## BEGIN

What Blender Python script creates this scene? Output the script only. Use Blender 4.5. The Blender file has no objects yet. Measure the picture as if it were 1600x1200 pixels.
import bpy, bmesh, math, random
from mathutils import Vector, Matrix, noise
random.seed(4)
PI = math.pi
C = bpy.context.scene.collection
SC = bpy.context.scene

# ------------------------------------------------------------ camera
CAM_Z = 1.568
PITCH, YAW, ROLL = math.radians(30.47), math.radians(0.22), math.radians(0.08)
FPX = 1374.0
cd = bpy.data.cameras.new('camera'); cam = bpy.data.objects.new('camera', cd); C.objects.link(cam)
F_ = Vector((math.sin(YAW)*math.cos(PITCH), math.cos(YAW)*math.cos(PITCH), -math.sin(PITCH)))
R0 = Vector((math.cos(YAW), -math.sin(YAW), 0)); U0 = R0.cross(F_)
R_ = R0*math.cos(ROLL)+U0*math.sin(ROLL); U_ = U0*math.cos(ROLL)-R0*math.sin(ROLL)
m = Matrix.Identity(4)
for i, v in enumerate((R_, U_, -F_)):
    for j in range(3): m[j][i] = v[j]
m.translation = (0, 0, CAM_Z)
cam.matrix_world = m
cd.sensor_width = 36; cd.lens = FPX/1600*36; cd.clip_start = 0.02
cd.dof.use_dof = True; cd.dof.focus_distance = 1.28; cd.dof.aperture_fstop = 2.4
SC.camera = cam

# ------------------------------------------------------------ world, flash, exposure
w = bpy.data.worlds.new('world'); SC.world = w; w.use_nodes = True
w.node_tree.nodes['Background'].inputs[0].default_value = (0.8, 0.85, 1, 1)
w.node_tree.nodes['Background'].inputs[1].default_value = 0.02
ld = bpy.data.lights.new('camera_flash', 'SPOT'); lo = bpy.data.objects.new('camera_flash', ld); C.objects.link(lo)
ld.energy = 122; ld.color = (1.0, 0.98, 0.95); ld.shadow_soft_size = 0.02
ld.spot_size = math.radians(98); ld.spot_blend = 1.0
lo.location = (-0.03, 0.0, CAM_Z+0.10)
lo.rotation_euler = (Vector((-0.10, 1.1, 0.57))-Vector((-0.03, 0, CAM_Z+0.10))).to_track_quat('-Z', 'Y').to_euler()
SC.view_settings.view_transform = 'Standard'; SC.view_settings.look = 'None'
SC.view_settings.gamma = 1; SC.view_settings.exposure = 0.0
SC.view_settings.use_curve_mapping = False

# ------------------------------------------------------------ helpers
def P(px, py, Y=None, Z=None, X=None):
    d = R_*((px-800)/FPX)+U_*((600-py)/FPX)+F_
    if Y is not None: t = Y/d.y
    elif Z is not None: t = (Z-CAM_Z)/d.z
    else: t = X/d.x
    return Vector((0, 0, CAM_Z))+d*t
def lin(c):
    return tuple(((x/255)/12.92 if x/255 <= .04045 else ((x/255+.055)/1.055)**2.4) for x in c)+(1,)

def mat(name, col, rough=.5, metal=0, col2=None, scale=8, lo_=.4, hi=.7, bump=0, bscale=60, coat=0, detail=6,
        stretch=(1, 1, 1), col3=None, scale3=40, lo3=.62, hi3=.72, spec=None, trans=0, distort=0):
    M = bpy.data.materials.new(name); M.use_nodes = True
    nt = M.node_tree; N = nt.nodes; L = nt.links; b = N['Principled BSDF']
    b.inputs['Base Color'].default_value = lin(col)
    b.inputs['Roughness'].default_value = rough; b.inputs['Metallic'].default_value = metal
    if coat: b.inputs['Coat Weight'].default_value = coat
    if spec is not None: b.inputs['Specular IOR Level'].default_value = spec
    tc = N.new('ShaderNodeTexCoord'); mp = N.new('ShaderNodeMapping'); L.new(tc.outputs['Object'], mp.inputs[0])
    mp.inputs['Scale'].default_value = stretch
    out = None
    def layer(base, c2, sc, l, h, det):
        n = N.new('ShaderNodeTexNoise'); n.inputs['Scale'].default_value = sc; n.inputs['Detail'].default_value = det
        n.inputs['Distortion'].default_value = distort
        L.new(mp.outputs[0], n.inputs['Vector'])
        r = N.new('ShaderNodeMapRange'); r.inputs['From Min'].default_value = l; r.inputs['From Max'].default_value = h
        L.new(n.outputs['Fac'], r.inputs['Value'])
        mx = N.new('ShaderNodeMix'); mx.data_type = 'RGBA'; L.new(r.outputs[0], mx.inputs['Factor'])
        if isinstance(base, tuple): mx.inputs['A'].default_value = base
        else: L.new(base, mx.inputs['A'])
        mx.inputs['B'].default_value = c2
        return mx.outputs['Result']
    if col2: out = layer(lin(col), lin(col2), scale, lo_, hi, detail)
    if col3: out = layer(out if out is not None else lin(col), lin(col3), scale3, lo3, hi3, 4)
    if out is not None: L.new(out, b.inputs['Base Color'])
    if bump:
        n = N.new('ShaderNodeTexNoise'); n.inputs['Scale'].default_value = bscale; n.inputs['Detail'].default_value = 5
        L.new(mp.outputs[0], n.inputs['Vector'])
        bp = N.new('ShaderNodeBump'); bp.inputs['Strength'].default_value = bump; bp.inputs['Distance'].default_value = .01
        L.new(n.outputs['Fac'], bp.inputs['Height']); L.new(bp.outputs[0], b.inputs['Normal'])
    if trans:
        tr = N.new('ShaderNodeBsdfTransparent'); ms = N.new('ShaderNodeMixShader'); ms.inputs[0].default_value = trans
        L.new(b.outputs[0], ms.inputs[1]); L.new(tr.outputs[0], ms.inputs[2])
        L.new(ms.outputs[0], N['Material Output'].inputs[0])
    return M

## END

◆ EXERCISE AIM ◆
From the first line of the data above to the line holding "SC = bpy.context.scene", reproduce each line exactly; emit no other lines.

◆ TASK ANSWER ◆
What Blender Python script creates this scene? Output the script only. Use Blender 4.5. The Blender file has no objects yet. Measure the picture as if it were 1600x1200 pixels.
import bpy, bmesh, math, random
from mathutils import Vector, Matrix, noise
random.seed(4)
PI = math.pi
C = bpy.context.scene.collection
SC = bpy.context.scene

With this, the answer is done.